Oleh: Fariz Syafiq
Hampir berusia 5 tahun, film Samin vs Semen tayang di kanal youtube Watchdoc Image. Film Samin vs Semen ini menceritakan tentang ketidakadilan yang dilakukan oleh negara terhadap masyarakat Samin di Rembang. Negara berada di posisi pabrik semen, bukan pada posisi masyarakat Samin. Ketidakadilan tersebut direpresentasikan melalui beberapa aspek seperti aspek hukum, lingkungan, dan hak asasi manusia.
Dalam aspek hukum, ketidakadilan terwujud dengan adanya perlakuan koersif atau yang dikenal sebagai istilah pengendalian sosial berupa sifat kekerasan. Terwujudkan dalam perlakuan intimidasi, diskriminasi, dan kekerasan itu sendiri.
Perlakuan intimidasi ini dijelaskan oleh Joko Prianto, seorang petani asal Rembang yang ada dalam film, bercerita tentang adanya ancaman-ancaman yang diperolehnya selama melakukan perlawanan pada rencana pendirian pabrik semen. Pada sebuah scene yang menunjukkan adanya diskriminasi tersirat dari adanya perpecahan di kelompok masyarakat daerah antara pendukung pabrik semen dan yang menolak pabrik semen.
Kemudian perlakuan kekerasan dirasakan oleh para petani perempuan ketika melakukan demonstrasi pada saat peletakan batu pertama pembangunan pabrik semen.
Dalam aspek lingkungan, ketidakadilan diperlihatkan dengan adanya rencana pembangunan pabrik semen yang seharusnya tidak dilakukan di daerah Rembang, karena bertentangan dengan kondisi alam di kawasan tersebut.
Kabupaten Rembang tepatnya di Kecamatan Gunem adalah sebuah kawasan yang berada di pegunungan Kendeng.
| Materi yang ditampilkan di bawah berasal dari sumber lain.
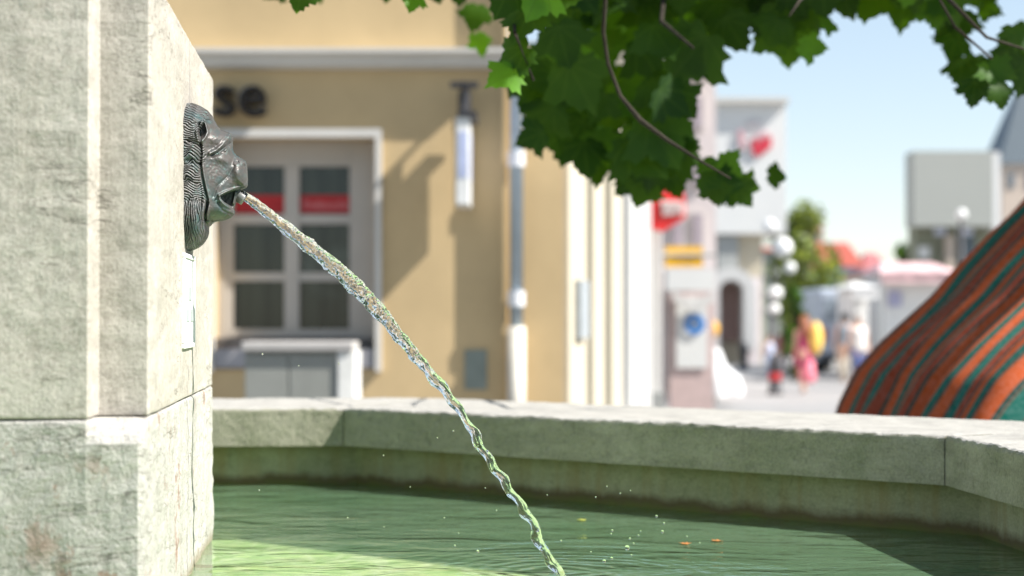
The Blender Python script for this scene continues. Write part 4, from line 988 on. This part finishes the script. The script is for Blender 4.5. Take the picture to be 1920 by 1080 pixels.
# ------------------------------------------------------------------ overhanging plane tree
OUT = [(0,-.02),(.12,-.12),(.30,-.14),(.40,-.02),(.60,.02),(.56,.16),(.70,.30),(.90,.42),(.72,.50),(.70,.64),(.50,.62),(.42,.60),(.42,.74),(.30,.80),(.26,.96),(.12,1.02),(0,1.20)]
LF = OUT+[(-x, y) for x, y in reversed(OUT[1:-1])]
def leaf_at(vs, fs, c, size, tipdir, nrm, cup=.16):
    t_ = tipdir.normalized(); s2 = t_.cross(nrm).normalized(); n2 = s2.cross(t_)
    base = c-t_*size*.45; k = len(vs); m_ = len(LF); cy = .42; w1, w2 = random.uniform(-.45, .45), random.uniform(-.4, .3)
    def pt(x, y):
        zc = -cup*(x*x*.9+(y-.4)**2*.5)+.10*abs(x)*(1-abs(x))+w1*x*(y-.4)+w2*(y-.4)**2
        return base+(s2*x+t_*y+n2*zc)*size*.62
    vs.append(pt(0, cy)); UVS.append((0, cy)); jit = [random.uniform(.93, 1.07) for _ in LF]
    for q in (.34, .68, 1.):
        for (x, y), jj in zip(LF, jit):
            if q < 1: jj = 1
            vs.append(pt(x*q*jj, cy+(y-cy)*q*jj)); UVS.append((x*q, cy+(y-cy)*q))
    for i in range(m_):
        i2 = (i+1) % m_; fs.append((k, k+1+i, k+1+i2))
        for r_ in range(2): a = k+1+r_*m_; fs.append((a+i, a+m_+i, a+m_+i2, a+i2))
random.seed(21); UVS = []; LINES = []; FAIL = []
vs = []; fs = []; stems = MB()
def octd(p):
    b = -9
    for k in range(8):
        n_ = (dirs[k]+dirs[(k+1) % 8]).normalized(); b = max(b, (p.x-CEN.x)*n_.x+(p.y-CEN.y)*n_.y-APO)
    return b
def shades(c, pad=.16):
    for z in (1.31, 1.20):
        hit = c-SUN*((c.z-z)/SUN.z)
        if -pad-.05 < octd(hit) < .72+pad and hit.y > 3.9 and hit.x < .9: return True
    t_ = (c-near_pt).dot(Up)/SUN.dot(Up); hit = c-SUN*t_
    if -.35 < (hit-near_pt).dot(Vp) < VL+.25 and .9 < hit.z < 2.35: return True
    hit = c-SUN*((c.z-FLOOR)/SUN.z)
    if -1.3 < hit.x < .5 and 4.2 < hit.y < 6.2 and hit.x*.65+hit.y*.76 < 4.1: return True
    hit = c-SUN*((c.z-WATER)/SUN.z)
    return -1.2 < hit.x < .4 and 4.1 < hit.y < 5.7
def put(px, py, d, size_px, ang, tilt=None, stem=True, keep=False):
    """ang: tip direction, degrees clockwise from straight down as seen by the camera"""
    for _ in range(25):      # keep the sunlit coping clear of leaf shade, as it is in the photograph
        c = P(px, py, d); 
        if not shades(c): break
        d = random.uniform(3.9, 7.6) if _ < 20 else random.uniform(4.4, 6.0)
    else:
        if not keep: return
        FAIL.append((px, py))
        d = 5.2; c = P(px, py, d)
    a = R(ang); tip = Vector((-math.sin(a), random.uniform(-.45, .45), -math.cos(a)))
    if tilt is None: tilt = random.uniform(-.8, .8)
    nrm = Vector((random.uniform(-.5, .5)+tilt*.5, -1, random.uniform(-.1, .9))).normalized()
    size = S(size_px, d); leaf_at(vs, fs, c, size, tip, nrm)
    if keep: LINES.append(c)
    if False:
        b0 = c-tip.normalized()*size*.42; stems.tube([b0, b0+Vector((random.uniform(-.03, .03), random.uniform(-.02, .06), .06))], .0022, 5, False)
# leaves that shape the outline
hand = [(560,8,100,10),(505,-12,90,40),(600,-8,80,-20),(770,8,100,0),(725,-12,90,25),(820,-10,95,-15),(690,-20,80,0),(640,-22,80,10),(888,42,95,10),(905,90,85,-15),(860,-10,110,-10),
 (975,60,150,25),(950,115,140,55),(965,155,150,40),(990,190,130,30),(1010,240,150,40),(985,262,110,60),(1060,285,160,15),(1100,310,140,-5),(1050,220,170,20),(1090,170,170,0),(1130,120,170,-20),(1140,235,160,10),(1120,330,120,10),
 (1180,190,170,0),(1230,170,170,-25),(1270,200,150,-55),(1285,245,130,-70),(1220,255,170,0),(1260,300,150,-20),(1195,320,150,5),(1200,370,110,15),(1225,360,110,-10),(1270,350,120,-30),(1165,355,90,30),(1300,300,110,-60),
 (1150,60,170,10),(1200,60,180,-10),(1250,90,170,-30),(1290,60,180,-10),(1330,90,170,-20),(1350,50,170,0),(1385,75,150,-40),(1310,130,120,-30),(1240,20,180,0),(1100,30,180,10),(1040,30,180,0),(1000,10,170,20),(940,10,150,20),(1060,100,160,-20),(1020,130,140,40),
 (1340,345,90,-70),(1375,345,110,-80),(1400,372,100,-50),(1410,350,80,-60),(1345,372,90,-10),(1330,320,70,-20),(1465,330,75,-75),
 (1420,20,160,0),(1470,60,160,-10),(1480,105,130,0),(1445,70,130,15),(1510,70,140,-50),(1535,90,100,-80),(1460,-10,150,10),(1545,40,90,-70),(1500,10,120,-30),
 (1545,12,130,0),(1590,14,130,-20),(1625,22,130,5),(1690,36,130,20),(1650,10,130,10),(1720,10,130,0),(1750,0,150,-10),(1790,25,150,-30),(1800,60,120,10),(1830,-5,120,-30),(1865,20,80,-60),(1700,-10,130,10),
 (1785,100,120,20),(1800,140,120,10),(1840,150,140,-10),(1825,185,100,10),(1870,150,110,-30),(1880,190,90,-20),(1900,120,130,0),(1915,160,130,10),(1905,75,90,-10),(1930,90,120,0),(1765,60,90,30)]
for x, y, s, a in hand:
    if y < 200 and random.random() < .0: continue
    put(x, y, random.uniform(4.9, 5.7), s*.74, a+random.uniform(-12, 12), keep=True)
    if s > 95 and random.random() < .62: put(x+random.uniform(-45, 45), y-random.uniform(5, 55), random.uniform(5., 6.2), s*random.uniform(.55, .75), a+random.uniform(-40, 40), keep=True)
# inner layers behind and above
def inpoly(x, y, poly):
    c = False; j = len(poly)-1
    for i in range(len(poly)):
        xi, yi = poly[i]; xj, yj = poly[j]
        if (yi > y) != (yj > y) and x < (xj-xi)*(y-yi)/(yj-yi)+xi: c = not c
        j = i
    return c
main = [(930,-60),(1420,-60),(1420,40),(1370,90),(1310,110),(1250,140),(1270,210),(1270,270),(1240,330),(1190,320),(1150,300),(1110,280),(1060,250),(1000,215),(1010,170),(960,120),(940,60)]
cnt = 0
while cnt < 14:
    x, y = random.uniform(900, 1450), random.uniform(-60, 350)
    if inpoly(x, y, main): put(x, y, random.uniform(4.8, 6.0), random.uniform(110, 165), random.uniform(-60, 60), stem=False); cnt += 1
cnt = 0
while cnt < 200:      # the canopy above the picture
    x, y = random.uniform(380, 2100), random.uniform(-260, -50)
    put(x, y, random.uniform(4.9, 6.6), random.uniform(110, 160), random.uniform(-70, 70), stem=False); cnt += 1
def veins(nt, c):
    sp = nd(nt, 'ShaderNodeSeparateXYZ'); lk(nt, nd(nt, 'ShaderNodeTexCoord').outputs['UV'], sp.inputs[0]); tot = None
    for a in (0, .66, -.66, 1.25, -1.25):
        ca, sa = math.cos(a), math.sin(a)
        d_ = math_(nt, 'ABSOLUTE', math_(nt, 'SUBTRACT', math_(nt, 'MULTIPLY', sp.outputs[0], ca), math_(nt, 'MULTIPLY', sp.outputs[1], sa)))
        al = math_(nt, 'GREATER_THAN', math_(nt, 'ADD', math_(nt, 'MULTIPLY', sp.outputs[0], sa), math_(nt, 'MULTIPLY', sp.outputs[1], ca)), 0.)
        f = math_(nt, 'MULTIPLY', ramp(nt, d_, [(.008, g(.35)), (.035, g(0))]), al); tot = f if tot is None else math_(nt, 'MAXIMUM', tot, f)
    return mix(nt, tot, c, (.06, .12, .025))
M_plane = leaf_mat('plane_leaf', (.014, .045, .006), (.035, .085, .010), .46, 6, veins)
pt_ = thing('plane_tree', 'plane tree branch with lobed green leaves hanging over the fountain', 'tree', (4.6, 7.2, 0))
# unseen crown leaves added sunward of the hanging sprays to shade them
for c0_ in LINES:
    for _ in range(4):
        c = c0_+SUN*random.uniform(.35, 2.2)+Vector((random.gauss(0, .12), random.gauss(0, .12), random.gauss(0, .05)))
        dy = (c-CAM).dot(fw); py_s = 540-(c-CAM).dot(upv)/dy*F
        if py_s < -60 and not shades(c): leaf_at(vs, fs, c, random.uniform(.17, .24), Vector((random.uniform(-.6, .6), random.uniform(-.6, .6), -.7)), Vector((random.uniform(-.4, 1), random.uniform(-1, .3), .9)).normalized())
# crown round the trunk, outside the picture
for i in range(1700):
    v = Vector((random.gauss(0, 1), random.gauss(0, 1), random.gauss(0, .7))).normalized()*random.uniform(.4, 1.75); c = Vector((4.75, 7.6, 4.5))+v
    if shades(c): continue
    leaf_at(vs, fs, c, random.uniform(.16, .24), Vector((random.uniform(-.6, .6), random.uniform(-.6, .6), -1)), Vector((random.uniform(-1, 1), random.uniform(-1, 1), .6)).normalized())
mesh_obj('foliage', vs, fs, M_plane, pt_, True, UVS)
tb_ = MB()
tb_.tube([(4.6, 7.2, 0), (4.65, 7.25, 1.5), (4.6, 7.3, 3.0), (4.7, 7.4, 4.2), (4.7, 7.5, 5.4)], [.24, .19, .16, .12, .04], 14)
l1 = [Vector((4.6, 7.3, 3.0)), Vector((3.4, 6.6, 3.5)), P(1700, -160, 7.0), P(1350, -190, 7.0), P(1150, -130, 6.6)]
tb_.tube(l1, [.10, .075, .055, .035, .022], 10)
b1 = [P(1150, -130, 6.6), P(1149, -128, 5.25), P(1136, -20, 5.32), P(1131, 60, 5.36), P(1140, 120, 5.38), P(1163, 180, 5.38), P(1200, 225, 5.3), P(1250, 262, 5.3), P(1310, 300, 5.3), P(1370, 335, 5.3)]
tb_.tube(b1, [.010, .0075, .007, .007, .006, .006, .008, .006, .004, .003], 8)
tb_.tube([P(1350, -190, 7.0), P(1250, -60, 6.6), P(1240, 40, 6.2), P(1300, 90, 5.6)], [.02, .012, .008, .004], 8)
tb_.tube([P(1700, -160, 7.0), P(1590, -60, 6.8), P(1500, 0, 5.7), P(1480, 30, 5.6)], [.03, .008, .005, .003], 8)
tb_.tube([P(1700, -160, 7.0), P(1740, -40, 5.4), P(1790, 50, 5.4), P(1860, 110, 5.6)], [.02, .006, .005, .003], 8)
tb_.tube([P(1740, -40, 5.4), P(1850, 70, 5.4), P(1930, 95, 5.4)], [.008, .005, .003], 6)
tb_.tube([P(1350, -190, 7.0), P(1000, -170, 6.9), P(700, -120, 6.8), P(520, -60, 6.6)], [.03, .018, .010, .004], 8)
tb_.tube([P(1000, -170, 6.9), P(960, -40, 6.4), P(965, 60, 5.0), P(1000, 150, 5.2)], [.008, .006, .005, .004], 8)
tk = tb_.build('trunk', M_bark, pt_, True)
Daerah tersebut merupakan kawasan karst yang seharusnya dilindungi, bukan malah dieksplorasi untuk pendirian pabrik Semen. Karena kawasan tersebut menjadi kawasan imbuhan air dan geologi.
Kemudian dalam aspek hak asasi manusia, pelanggaran yang terjadi tersirat dalam scene yaitu terletak pada simbol yang menceritakan tentang pelanggaran hak hidup untuk menentukan hidupnya, atau hak untuk menentukan nasib masyarakat sendiri seperti; mempertahankan kesejahteraan dan kemakmuran bagi masyarakat Samin dengan caranya sendiri, sulitnya mendapatkan KTP karena faktor keyakinan (agama). Dalam hal ini rakyat seharusnya mendapatkan pengakuan, jaminan, perlindungan, dan kepastian hukum yang adil sebagai warga negara.
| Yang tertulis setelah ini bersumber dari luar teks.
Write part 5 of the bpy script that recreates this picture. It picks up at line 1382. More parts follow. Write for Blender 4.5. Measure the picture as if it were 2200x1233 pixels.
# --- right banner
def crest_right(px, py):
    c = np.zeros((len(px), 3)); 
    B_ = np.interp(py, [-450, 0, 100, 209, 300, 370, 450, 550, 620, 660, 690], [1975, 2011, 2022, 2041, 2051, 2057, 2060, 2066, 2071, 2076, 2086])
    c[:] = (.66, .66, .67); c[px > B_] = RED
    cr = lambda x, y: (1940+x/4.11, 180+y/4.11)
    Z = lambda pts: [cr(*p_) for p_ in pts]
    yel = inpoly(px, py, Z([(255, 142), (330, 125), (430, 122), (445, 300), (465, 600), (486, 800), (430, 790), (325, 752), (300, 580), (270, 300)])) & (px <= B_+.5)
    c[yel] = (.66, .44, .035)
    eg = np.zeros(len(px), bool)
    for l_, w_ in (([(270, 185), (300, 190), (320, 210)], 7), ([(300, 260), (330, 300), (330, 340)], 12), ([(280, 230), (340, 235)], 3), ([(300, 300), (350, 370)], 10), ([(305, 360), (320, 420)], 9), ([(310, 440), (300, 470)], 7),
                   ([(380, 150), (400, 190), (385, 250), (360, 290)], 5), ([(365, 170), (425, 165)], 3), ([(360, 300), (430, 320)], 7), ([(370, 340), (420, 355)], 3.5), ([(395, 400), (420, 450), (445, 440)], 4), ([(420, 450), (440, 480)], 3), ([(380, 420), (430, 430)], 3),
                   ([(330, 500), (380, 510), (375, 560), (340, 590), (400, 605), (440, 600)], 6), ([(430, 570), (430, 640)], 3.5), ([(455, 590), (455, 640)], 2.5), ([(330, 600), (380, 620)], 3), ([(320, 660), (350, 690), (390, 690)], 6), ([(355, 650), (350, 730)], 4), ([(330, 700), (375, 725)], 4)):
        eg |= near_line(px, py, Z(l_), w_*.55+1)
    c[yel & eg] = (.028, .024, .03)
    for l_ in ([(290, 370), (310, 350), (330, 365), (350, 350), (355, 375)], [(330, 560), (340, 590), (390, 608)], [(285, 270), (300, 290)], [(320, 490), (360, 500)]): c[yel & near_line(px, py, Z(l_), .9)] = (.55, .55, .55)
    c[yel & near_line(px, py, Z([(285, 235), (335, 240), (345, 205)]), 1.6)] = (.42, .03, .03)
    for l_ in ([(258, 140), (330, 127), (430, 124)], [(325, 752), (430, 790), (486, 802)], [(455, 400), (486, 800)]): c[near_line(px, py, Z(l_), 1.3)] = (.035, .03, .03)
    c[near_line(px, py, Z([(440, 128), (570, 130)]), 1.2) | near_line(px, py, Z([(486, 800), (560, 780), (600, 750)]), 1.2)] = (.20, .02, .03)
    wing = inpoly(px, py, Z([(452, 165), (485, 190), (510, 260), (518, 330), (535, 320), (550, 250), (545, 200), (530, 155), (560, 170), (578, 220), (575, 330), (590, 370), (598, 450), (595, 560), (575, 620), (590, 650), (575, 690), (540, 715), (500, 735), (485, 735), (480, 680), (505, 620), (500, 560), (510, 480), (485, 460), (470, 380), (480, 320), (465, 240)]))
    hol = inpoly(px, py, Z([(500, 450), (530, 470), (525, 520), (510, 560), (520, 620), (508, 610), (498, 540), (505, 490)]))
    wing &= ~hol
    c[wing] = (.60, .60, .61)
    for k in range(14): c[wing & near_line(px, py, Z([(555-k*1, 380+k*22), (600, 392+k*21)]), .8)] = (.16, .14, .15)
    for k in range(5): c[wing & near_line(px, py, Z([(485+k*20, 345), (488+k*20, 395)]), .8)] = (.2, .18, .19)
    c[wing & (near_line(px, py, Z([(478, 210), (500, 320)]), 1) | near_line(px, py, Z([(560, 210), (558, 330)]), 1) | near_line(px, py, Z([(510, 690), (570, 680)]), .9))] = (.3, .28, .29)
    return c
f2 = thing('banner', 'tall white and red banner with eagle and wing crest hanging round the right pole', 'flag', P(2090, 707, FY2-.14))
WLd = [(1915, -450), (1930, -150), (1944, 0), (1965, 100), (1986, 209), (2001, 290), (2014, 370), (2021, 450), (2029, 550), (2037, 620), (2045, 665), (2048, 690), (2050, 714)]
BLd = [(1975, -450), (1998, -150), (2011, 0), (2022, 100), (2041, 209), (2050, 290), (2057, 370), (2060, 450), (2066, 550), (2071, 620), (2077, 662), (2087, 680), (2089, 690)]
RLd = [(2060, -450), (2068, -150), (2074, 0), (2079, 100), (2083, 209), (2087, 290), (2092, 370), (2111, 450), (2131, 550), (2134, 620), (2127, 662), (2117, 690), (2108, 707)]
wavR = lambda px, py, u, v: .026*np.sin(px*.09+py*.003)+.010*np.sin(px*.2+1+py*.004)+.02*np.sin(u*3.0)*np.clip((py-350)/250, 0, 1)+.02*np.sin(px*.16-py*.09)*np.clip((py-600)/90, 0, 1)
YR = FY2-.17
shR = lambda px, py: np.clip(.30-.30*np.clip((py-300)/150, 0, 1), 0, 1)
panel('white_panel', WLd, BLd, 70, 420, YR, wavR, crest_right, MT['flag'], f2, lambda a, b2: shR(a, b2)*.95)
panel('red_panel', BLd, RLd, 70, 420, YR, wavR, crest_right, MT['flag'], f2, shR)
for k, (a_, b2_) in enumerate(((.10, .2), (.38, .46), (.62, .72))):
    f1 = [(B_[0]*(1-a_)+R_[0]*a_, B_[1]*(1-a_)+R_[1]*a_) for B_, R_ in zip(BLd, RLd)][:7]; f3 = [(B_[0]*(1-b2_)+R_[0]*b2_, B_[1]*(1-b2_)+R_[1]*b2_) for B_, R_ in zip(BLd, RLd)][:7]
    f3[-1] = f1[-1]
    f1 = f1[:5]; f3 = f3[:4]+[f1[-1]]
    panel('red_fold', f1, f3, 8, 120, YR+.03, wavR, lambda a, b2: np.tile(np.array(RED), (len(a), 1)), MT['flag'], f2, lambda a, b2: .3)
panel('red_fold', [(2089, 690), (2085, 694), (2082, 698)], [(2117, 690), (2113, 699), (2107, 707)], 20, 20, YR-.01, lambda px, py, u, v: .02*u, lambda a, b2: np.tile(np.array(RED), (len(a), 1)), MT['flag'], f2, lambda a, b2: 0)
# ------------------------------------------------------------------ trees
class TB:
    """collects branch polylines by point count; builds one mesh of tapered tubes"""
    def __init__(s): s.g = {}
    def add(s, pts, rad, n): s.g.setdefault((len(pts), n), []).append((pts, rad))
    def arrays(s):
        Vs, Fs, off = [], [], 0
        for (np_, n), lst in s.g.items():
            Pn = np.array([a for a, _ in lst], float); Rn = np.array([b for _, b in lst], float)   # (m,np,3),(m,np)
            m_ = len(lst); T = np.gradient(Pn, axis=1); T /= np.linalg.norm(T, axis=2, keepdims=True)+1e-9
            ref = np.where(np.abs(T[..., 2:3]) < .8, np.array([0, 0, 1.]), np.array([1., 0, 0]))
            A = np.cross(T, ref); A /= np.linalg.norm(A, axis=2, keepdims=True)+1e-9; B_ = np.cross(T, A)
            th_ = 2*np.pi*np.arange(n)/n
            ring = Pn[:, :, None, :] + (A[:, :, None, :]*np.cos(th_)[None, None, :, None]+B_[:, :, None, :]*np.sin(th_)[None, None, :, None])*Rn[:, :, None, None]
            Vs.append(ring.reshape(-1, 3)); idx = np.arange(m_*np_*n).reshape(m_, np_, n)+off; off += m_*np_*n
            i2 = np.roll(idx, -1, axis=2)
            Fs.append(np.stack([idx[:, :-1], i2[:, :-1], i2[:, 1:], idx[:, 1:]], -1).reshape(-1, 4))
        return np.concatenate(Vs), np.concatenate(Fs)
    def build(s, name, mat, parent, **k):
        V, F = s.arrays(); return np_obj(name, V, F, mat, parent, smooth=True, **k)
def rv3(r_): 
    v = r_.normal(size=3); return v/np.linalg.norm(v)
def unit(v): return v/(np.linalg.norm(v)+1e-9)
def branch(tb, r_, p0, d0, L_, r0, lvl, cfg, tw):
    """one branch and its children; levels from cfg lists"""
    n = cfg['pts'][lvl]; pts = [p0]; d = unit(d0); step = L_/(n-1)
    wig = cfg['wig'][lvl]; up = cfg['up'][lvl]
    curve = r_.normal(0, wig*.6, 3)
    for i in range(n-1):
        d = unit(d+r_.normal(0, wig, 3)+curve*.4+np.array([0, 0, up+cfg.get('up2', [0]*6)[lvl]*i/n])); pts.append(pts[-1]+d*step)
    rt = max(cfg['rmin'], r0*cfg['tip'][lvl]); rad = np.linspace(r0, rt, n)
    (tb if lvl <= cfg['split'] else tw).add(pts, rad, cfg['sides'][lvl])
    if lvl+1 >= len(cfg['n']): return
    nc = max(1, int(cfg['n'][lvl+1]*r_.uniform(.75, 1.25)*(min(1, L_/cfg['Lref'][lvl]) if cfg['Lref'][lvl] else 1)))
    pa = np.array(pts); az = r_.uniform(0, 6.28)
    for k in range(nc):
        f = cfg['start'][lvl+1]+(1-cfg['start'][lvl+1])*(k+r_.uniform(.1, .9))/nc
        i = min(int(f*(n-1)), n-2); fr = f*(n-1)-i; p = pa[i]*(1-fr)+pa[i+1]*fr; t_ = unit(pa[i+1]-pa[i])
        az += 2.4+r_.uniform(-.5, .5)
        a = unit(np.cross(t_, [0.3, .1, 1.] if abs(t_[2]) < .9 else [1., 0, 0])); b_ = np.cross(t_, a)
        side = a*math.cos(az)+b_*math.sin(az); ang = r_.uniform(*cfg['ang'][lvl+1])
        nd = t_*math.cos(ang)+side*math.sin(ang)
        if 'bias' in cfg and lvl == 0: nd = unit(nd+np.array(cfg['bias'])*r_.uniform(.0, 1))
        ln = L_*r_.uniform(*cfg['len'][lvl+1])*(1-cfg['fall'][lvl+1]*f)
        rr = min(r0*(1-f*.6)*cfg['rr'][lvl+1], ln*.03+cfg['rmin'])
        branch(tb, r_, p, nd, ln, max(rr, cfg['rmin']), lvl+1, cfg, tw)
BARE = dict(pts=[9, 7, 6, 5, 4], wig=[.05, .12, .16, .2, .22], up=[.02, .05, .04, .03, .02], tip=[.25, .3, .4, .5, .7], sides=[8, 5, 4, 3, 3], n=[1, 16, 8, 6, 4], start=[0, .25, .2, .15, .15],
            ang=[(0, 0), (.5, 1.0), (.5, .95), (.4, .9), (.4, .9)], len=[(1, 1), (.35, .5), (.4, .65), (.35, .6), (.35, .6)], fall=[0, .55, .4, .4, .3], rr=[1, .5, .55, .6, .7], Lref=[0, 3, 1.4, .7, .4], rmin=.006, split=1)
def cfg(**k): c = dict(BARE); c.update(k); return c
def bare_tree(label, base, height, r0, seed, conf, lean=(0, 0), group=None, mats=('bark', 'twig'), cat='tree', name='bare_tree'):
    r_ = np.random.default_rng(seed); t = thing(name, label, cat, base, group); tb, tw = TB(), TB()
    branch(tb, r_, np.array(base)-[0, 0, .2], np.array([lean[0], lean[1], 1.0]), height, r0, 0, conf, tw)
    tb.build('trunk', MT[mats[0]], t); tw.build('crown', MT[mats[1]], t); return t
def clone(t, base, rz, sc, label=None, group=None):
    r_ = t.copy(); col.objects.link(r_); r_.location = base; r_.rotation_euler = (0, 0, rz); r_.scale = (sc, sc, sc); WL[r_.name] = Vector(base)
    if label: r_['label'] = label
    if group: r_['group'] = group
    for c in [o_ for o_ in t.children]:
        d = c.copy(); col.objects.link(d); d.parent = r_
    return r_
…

Dewasa ini kita telah mengetahui bahwa dalam hidup sebagai warga negara, seharusnya negara dapat menjamin sistem hukum yang adil bagi kehidupan warganya, dan menegakkan aturan yang sudah diatur secara konstitusional oleh penyelenggara negara. Bukan malah dihadirkan untuk sebuah kepentingan yang menuju pada sesuatu yang berat sebelah atau ketidakadilan.